Product Managers working on technical products often need to address terms such as APIs or have some basic understanding of HTML to convey design changes. In such scenarios, having a bit of a coding background goes a long way in delivering what you actually want.

Girish, a coding evangelist and product consultant, addresses why coding skills are important for a Product Manager, and presents ways in which coding knowledge has helped him in the past. He also recommends a set of courses that Product Managers can take to stay up to date in the technical world. 

The Coding Evangelist – Girish Kumar

profile picture Girish Kumar coding evangelist

Girish Kumar is a Product Consultant at Tivix, Inc where he consults on the product and engineering aspects of the business. He is also a mentor at a startup called Cyber Smart Security, where he leads the tech team. He also works at Uptree, an Education based company striving to bridge the gap between high school students/graduates and the existing job opportunities. 

Why Coding is a Useful Skill for Product Managers

Product Managers play a key role in feasibility, estimation and managing expectations. Trying to explain to business executives with minimal technical experience on why something takes three months instead of three weeks, is difficult.

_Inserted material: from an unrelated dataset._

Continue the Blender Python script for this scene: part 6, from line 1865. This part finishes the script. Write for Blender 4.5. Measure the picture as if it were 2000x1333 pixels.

For example, every feature needs a solid backend implementation and making this understandable to the business executives in terms of money is quite hard. You must be able to convey to them that feature “x” will bring in “y” dollars of revenue. And in order to do this, minimal coding skills are required.

Using coding to automate tasks can help go a long way in simplifying your work! Some of the courses he suggests are HTML & CSS, Git and Github, Ruby on Rails, Automatic Testing, Server/Launching your Product and JavaScript.

Fitbits for Dogs and Morning Milkshakes

Girish narrates an example from his professional career where he was required to build technical products for pets – a Fitbit for a dog, for example. The most challenging part for him was to understand why his customers wanted such a device for their pets. Was it to track them? Or keep a check on their daily activities? Eventually, he realized that all his customers wanted was to stay more connected with their pets. And his strong technical background helped him answer these questions and find a more apt solution. 

Dog walking

Girish highlights an important case study of McDonald’s where the answer to why milkshakes were sold in huge numbers in the mornings, was found. He tells that most people driving to work at 8:00 AM preferred milkshakes over burgers because they were easier to manage, and the thin straw would help them slowly suck the liquid till they reached work – thereby keeping them full. This is a classic example of the Jobs to be Done framework which aims at solving a customer’s problem empathetically. 

Final Thoughts

A Product Manager is often required to not take away the time of his developers or designers and get in their way of work. Learning coding is actually useful when you are trying to make a point to your team or are working on a technical product. This way, you can cut down on the consulting costs offered to developers and designers. Having basic coding skills will help you communicate with your teammates in the technical language that they speak and take some load off of them when you implement their basic work.